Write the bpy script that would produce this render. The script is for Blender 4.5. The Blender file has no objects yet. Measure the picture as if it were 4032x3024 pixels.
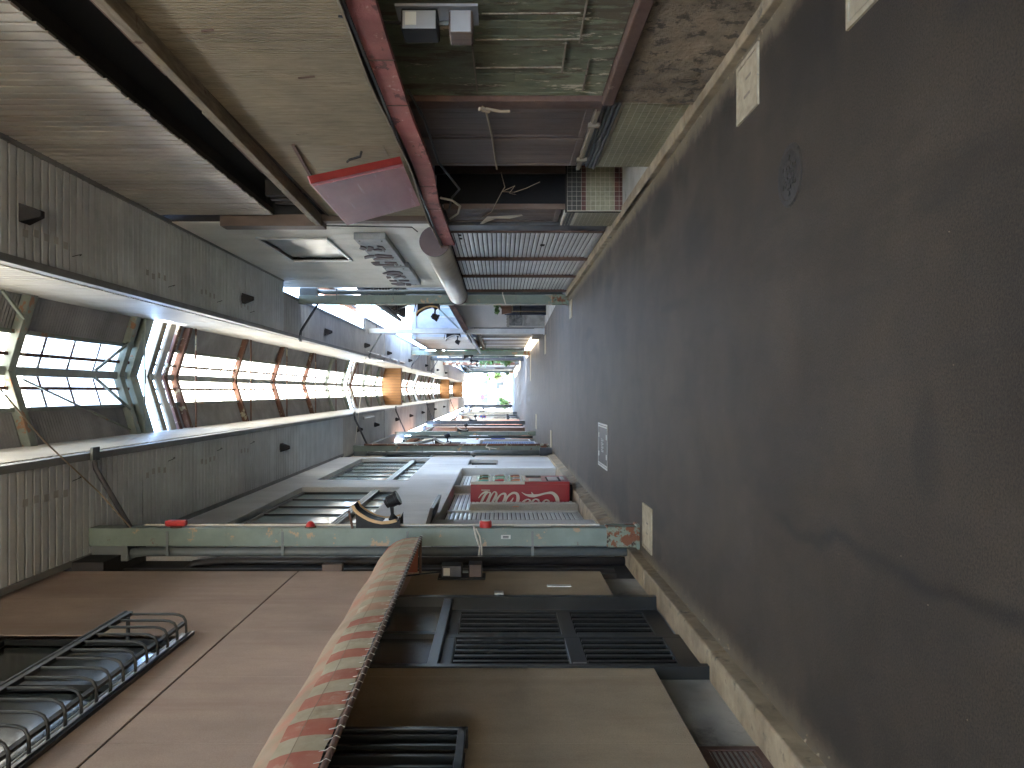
import bpy, math, random
from mathutils import Vector, Matrix
random.seed(7)
R = math.radians
sc = bpy.context.scene
col = sc.collection

# ------------------------------------------------------------------ camera
# x = right of the street, y = down the street, z = up. The photograph was taken with the phone held sideways,
# so the camera is rolled by 90 degrees: the world's up points to the picture's left.
EYE = 1.45
cam_d = bpy.data.cameras.new("camera"); cam = bpy.data.objects.new("camera", cam_d); col.objects.link(cam)
cam.matrix_world = Matrix(((0, 1, 0, 0), (0, 0, -1, 0), (-1, 0, 0, EYE), (0, 0, 0, 1)))
cam_d.sensor_width = 36; cam_d.lens = 769 / 1024 * 36
cam_d.shift_x = 0.0117; cam_d.shift_y = 0.0074
cam_d.clip_start = 0.05; cam_d.clip_end = 2000
sc.camera = cam

# ------------------------------------------------------------------ light
SUN_DIR = Vector((-0.72, 0.28, 1.0)).normalized()      # towards the sun
elev = math.asin(SUN_DIR.z); azim = math.atan2(SUN_DIR.x, SUN_DIR.y)
w = bpy.data.worlds.new("World"); sc.world = w; w.use_nodes = True
nt = w.node_tree; bg = nt.nodes["Background"]
sky = nt.nodes.new("ShaderNodeTexSky"); sky.sky_type = 'NISHITA'; sky.sun_disc = False
sky.sun_elevation = elev; sky.sun_rotation = azim; sky.air_density = 1.0; sky.dust_density = 0.5; sky.ozone_density = 1.0
nt.links.new(sky.outputs[0], bg.inputs[0]); bg.inputs[1].default_value = 0.15
sd = bpy.data.lights.new("sun", 'SUN'); sd.energy = 4.0; sd.angle = R(0.5); sd.color = (1.0, 0.95, 0.86)
so = bpy.data.objects.new("sun", sd); col.objects.link(so)
so.rotation_euler = SUN_DIR.to_track_quat('Z', 'Y').to_euler(); so.location = (10, 5, 40)
vs = sc.view_settings; vs.view_transform = 'Standard'; vs.look = 'None'; vs.gamma = 1.0; vs.exposure = 5.8
vs.use_curve_mapping = False
cy = sc.cycles
cy.max_bounces = 10; cy.diffuse_bounces = 6; cy.glossy_bounces = 3; cy.transmission_bounces = 5; cy.transparent_max_bounces = 6
cy.sample_clamp_indirect = 6.0
cy.caustics_reflective = False; cy.caustics_refractive = False

# ------------------------------------------------------------------ materials
def srgb(r, g, b):
    f = lambda c: (c / 255 / 12.92) if c / 255 <= 0.04045 else ((c / 255 + 0.055) / 1.055) ** 2.4
    return (f(r), f(g), f(b), 1)

def mat(name, c1, c2=None, scale=3, stretch=(1, 1, 1), lo=.35, hi=.65, rough=.65, metal=0, spec=.4, bump=0, bscale=60,
        patch=None, pscale=2, plo=.55, phi=.6, pstretch=(1, 1, 1), var=0.0, dirt=.18, bstretch=(1, 1, 1), patch2=None, p2=(8, .6, .64),
        trans=0, pdetail=6):
    m = bpy.data.materials.new(name); m.use_nodes = True
    n = m.node_tree.nodes; l = m.node_tree.links
    b = n["Principled BSDF"]
    geo = n.new("ShaderNodeNewGeometry")
    def noise(sc_, st, det=6, rou=.6, off=0):
        mp = n.new("ShaderNodeMapping"); mp.inputs['Scale'].default_value = st
        mp.inputs['Location'].default_value = (off, off * .7, off * 1.3)
        l.new(geo.outputs['Position'], mp.inputs[0])
        t = n.new("ShaderNodeTexNoise"); t.inputs['Scale'].default_value = sc_; t.inputs['Detail'].default_value = det
        t.inputs['Roughness'].default_value = rou
        l.new(mp.outputs[0], t.inputs['Vector']); return t.outputs[0]
    def ramp(src, a, b_, ca, cb):
        r = n.new("ShaderNodeValToRGB"); e = r.color_ramp.elements
        e[0].position = a; e[1].position = b_; e[0].color = ca; e[1].color = cb
        l.new(src, r.inputs[0]); return r.outputs[0]
    def mix(fac, a, b_):
        x = n.new("ShaderNodeMix"); x.data_type = 'RGBA'
        l.new(fac, x.inputs[0])
        for s, v in ((6, a), (7, b_)):
            if isinstance(v, tuple): x.inputs[s].default_value = v
            else: l.new(v, x.inputs[s])
        return x.outputs[2]
    c1 = tuple(c1) + ((1,) if len(c1) == 3 else ())
    c2 = c1 if c2 is None else tuple(c2) + ((1,) if len(c2) == 3 else ())
    c = ramp(noise(scale, stretch), lo, hi, c1, c2)
    if dirt:
        d = ramp(noise(1.1, (1, 1, .7), 4, .65, 7), .3, .75, (1 - dirt * 1.6,) * 3 + (1,), (1, 1, 1, 1))
        x = n.new("ShaderNodeMix"); x.data_type = 'RGBA'; x.blend_type = 'MULTIPLY'; x.inputs[0].default_value = 1
        l.new(c, x.inputs[6]); l.new(d, x.inputs[7]); c = x.outputs[2]
    if patch:
        f = ramp(noise(pscale, pstretch, pdetail, .7, 3), plo, phi, (0, 0, 0, 1), (1, 1, 1, 1))
        c = mix(f, c, tuple(patch) + (1,) if len(patch) == 3 else patch)
    if patch2:
        f = ramp(noise(p2[0], pstretch, 8, .75, 11), p2[1], p2[2], (0, 0, 0, 1), (1, 1, 1, 1))
        c = mix(f, c, tuple(patch2) + (1,) if len(patch2) == 3 else patch2)
    if var:
        oi = n.new("ShaderNodeObjectInfo"); mr = n.new("ShaderNodeMapRange")
        mr.inputs['To Min'].default_value = 1 - var; mr.inputs['To Max'].default_value = 1 + var
        l.new(oi.outputs['Random'], mr.inputs[0])
        hs = n.new("ShaderNodeHueSaturation"); l.new(mr.outputs[0], hs.inputs['Value']); l.new(c, hs.inputs['Color']); c = hs.outputs[0]
    l.new(c, b.inputs['Base Color'])
    b.inputs['Roughness'].default_value = rough; b.inputs['Metallic'].default_value = metal
    b.inputs['Specular IOR Level'].default_value = spec
    if bump:
        bp = n.new("ShaderNodeBump"); bp.inputs['Strength'].default_value = min(1, bump); bp.inputs['Distance'].default_value = .01 * max(1, bump)
        l.new(noise(bscale, bstretch, 6, .7, 5), bp.inputs['Height']); l.new(bp.outputs[0], b.inputs['Normal'])
    if trans:
        tr = n.new("ShaderNodeBsdfTranslucent"); l.new(c, tr.inputs[0])
        mx = n.new("ShaderNodeMixShader"); mx.inputs[0].default_value = trans
        l.new(b.outputs[0], mx.inputs[1]); l.new(tr.outputs[0], mx.inputs[2])
        l.new(mx.outputs[0], n["Material Output"].inputs[0])
    return m

def stain_nodes(m):
    # worn streak left by dragged carts and damp patches along the right kerb, in world metres
    n = m.node_tree.nodes; l = m.node_tree.links; b = n["Principled BSDF"]
    src = b.inputs['Base Color'].links[0].from_socket
    geo = n.new("ShaderNodeNewGeometry"); sp = n.new("ShaderNodeSeparateXYZ"); l.new(geo.outputs['Position'], sp.inputs[0])
    nz = n.new("ShaderNodeTexNoise"); nz.inputs['Scale'].default_value = 2.2; nz.inputs['Detail'].default_value = 5; l.new(geo.outputs['Position'], nz.inputs['Vector'])
    def mth(op, a, b_=None, c=None):
        x = n.new("ShaderNodeMath"); x.operation = op
        for i, v in enumerate((a, b_, c)):
            if v is None: continue
            if isinstance(v, (int, float)): x.inputs[i].default_value = v
            else: l.new(v, x.inputs[i])
        return x.outputs[0]
    def mr(v, a, b_, c, d):
        x = n.new("ShaderNodeMapRange"); x.interpolation_type = 'SMOOTHSTEP'; l.new(v, x.inputs[0])
        for i, q in enumerate((a, b_, c, d)): x.inputs[i + 1].default_value = q
        return x.outputs[0]
    wob = mth('MULTIPLY_ADD', nz.outputs[0], .26, -.13)
    dx = mth('ABSOLUTE', mth('ADD', mth('ADD', sp.outputs[0], .66), wob))
    streak = mth('MULTIPLY', mth('MULTIPLY', mr(dx, .0, .06, 1, 0), mr(sp.outputs[1], 3.7, 4.4, 1, 0)), .5)
    nz2 = n.new("ShaderNodeTexNoise"); nz2.inputs['Scale'].default_value = 1.1; nz2.inputs['Detail'].default_value = 6; l.new(geo.outputs['Position'], nz2.inputs['Vector'])
    damp = mth('MULTIPLY', mth('MULTIPLY', mr(sp.outputs[0], .9, 1.7, 0, 1), mr(nz2.outputs[0], .44, .62, 0, 1)), .55)
    dampl = mth('MULTIPLY', mth('MULTIPLY', mr(sp.outputs[0], -1.0, -1.5, 0, 1), mr(nz2.outputs[0], .5, .62, 0, 1)), .5)
    f = mth('MAXIMUM', mth('MAXIMUM', streak, damp), dampl)
    for bx, by, rx, ry, st in ((1.62, 7.0, .22, .55, .9), (1.45, 10.2, .14, .5, .7), (.95, 12.6, .1, .6, .6), (1.2, 5.6, .3, .5, .45), (-1.2, 7.2, .16, .5, .7), (-1.25, 9.3, .2, .7, .6), (1.75, 3.6, .3, .35, .8), (-.2, 2.6, .18, .10, .4), (.7, 6.4, .05, .5, .4)):
        u = mth('DIVIDE', mth('SUBTRACT', mth('ADD', sp.outputs[0], mth('MULTIPLY', wob, .8)), bx), rx); v = mth('DIVIDE', mth('SUBTRACT', mth('ADD', sp.outputs[1], wob), by), ry)
        d2 = mth('ADD', mth('MULTIPLY', u, u), mth('MULTIPLY', v, v))
        f = mth('MAXIMUM', f, mr(d2, .05, 1.5, st * .75, 0))
    mx = n.new("ShaderNodeMix"); mx.data_type = 'RGBA'; l.new(f, mx.inputs[0]); l.new(src, mx.inputs[6]); mx.inputs[7].default_value = (.012, .010, .008, 1)
    nz3 = n.new("ShaderNodeTexNoise"); nz3.inputs['Scale'].default_value = 6; nz3.inputs['Detail'].default_value = 8; nz3.inputs['Roughness'].default_value = .75; l.new(geo.outputs['Position'], nz3.inputs['Vector'])
    dust = mth('MAXIMUM', mr(mth('ADD', sp.outputs[0], mth('MULTIPLY', nz3.outputs[0], .30)), 1.98, 2.12, 0, .75), mr(mth('SUBTRACT', sp.outputs[0], mth('MULTIPLY', nz3.outputs[0], .22)), -1.62, -1.76, 0, .5))
    near = mth('MULTIPLY', dust, mr(sp.outputs[1], 16.2, 16.6, 1, 0))
    m2 = n.new("ShaderNodeMix"); m2.data_type = 'RGBA'; l.new(near, m2.inputs[0]); l.new(mx.outputs[2], m2.inputs[6]); m2.inputs[7].default_value = (.20, .155, .095, 1)
    l.new(m2.outputs[2], b.inputs['Base Color'])

G = {}
G['asphalt'] = mat('asphalt', (.042, .030, .0185), (.105, .078, .051), scale=110, lo=.3, hi=.7, rough=.68, spec=.3, bump=1.2, bscale=170,
                   patch=(.036, .027, .018), pscale=1.6, plo=.5, phi=.75, pstretch=(1.6, .45, 1), patch2=(.14, .13, .11), p2=(70, .74, .77), dirt=.3)
stain_nodes(G['asphalt'])
G['ground'] = mat('ground_soil', (.16, .15, .13), (.22, .21, .19), scale=2, rough=.9)
G['concrete'] = mat('kerb_concrete', (.24, .18, .11), (.38, .30, .19), scale=5, rough=.85, bump=.5, bscale=40,
                    patch=(.10, .085, .06), pscale=7, plo=.58, phi=.68, dirt=.3)
G['concrete_grey'] = mat('grey_concrete', (.28, .27, .24), (.38, .37, .33), scale=3, rough=.85, bump=.3, bscale=50, patch=(.13, .125, .115), pscale=3, plo=.57, phi=.7)
G['cover'] = mat('cover_concrete', (.32, .26, .17), (.44, .37, .25), scale=14, rough=.8, bump=.3, patch=(.2, .18, .14), pscale=12, plo=.6, phi=.7)
G['iron'] = mat('cast_iron', (.022, .018, .014), (.045, .036, .028), scale=30, rough=.6, metal=.2, bump=.3)
G['white_line'] = mat('white_paint_line', (.5, .49, .46), (.62, .61, .58), scale=40, rough=.7)
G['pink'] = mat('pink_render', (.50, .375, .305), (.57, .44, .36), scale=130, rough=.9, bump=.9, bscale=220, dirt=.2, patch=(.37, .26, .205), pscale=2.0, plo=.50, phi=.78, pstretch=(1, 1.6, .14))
G['groove'] = mat('dark_joint', (.035, .03, .026), rough=.9)
G['bronze'] = mat('bronze_aluminium', (.014, .016, .016), (.02, .022, .022), scale=8, rough=.3, metal=.3, spec=.5, dirt=.1)
G['door_glass'] = mat('dark_ribbed_glass', (.010, .013, .014), rough=.06, spec=1.0, bump=.25, bscale=30, dirt=0)
G['steel_grille'] = mat('weathered_grille_aluminium', (.035, .035, .033), (.05, .05, .046), scale=9, rough=.5, metal=.3)
G['win_dark'] = mat('dark_window_glass', (.035, .042, .038), (.05, .06, .052), scale=.8, rough=.15, spec=.6, dirt=0)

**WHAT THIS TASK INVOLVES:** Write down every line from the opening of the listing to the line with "sc.camera = cam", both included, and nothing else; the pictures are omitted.

**OUTPUT OF THE EXERCISE:**
Write the bpy script that would produce this render. The script is for Blender 4.5. The Blender file has no objects yet. Measure the picture as if it were 4032x3024 pixels.
import bpy, math, random
from mathutils import Vector, Matrix
random.seed(7)
R = math.radians
sc = bpy.context.scene
col = sc.collection

# ------------------------------------------------------------------ camera
# x = right of the street, y = down the street, z = up. The photograph was taken with the phone held sideways,
# so the camera is rolled by 90 degrees: the world's up points to the picture's left.
EYE = 1.45
cam_d = bpy.data.cameras.new("camera"); cam = bpy.data.objects.new("camera", cam_d); col.objects.link(cam)
cam.matrix_world = Matrix(((0, 1, 0, 0), (0, 0, -1, 0), (-1, 0, 0, EYE), (0, 0, 0, 1)))
cam_d.sensor_width = 36; cam_d.lens = 769 / 1024 * 36
cam_d.shift_x = 0.0117; cam_d.shift_y = 0.0074
cam_d.clip_start = 0.05; cam_d.clip_end = 2000
sc.camera = cam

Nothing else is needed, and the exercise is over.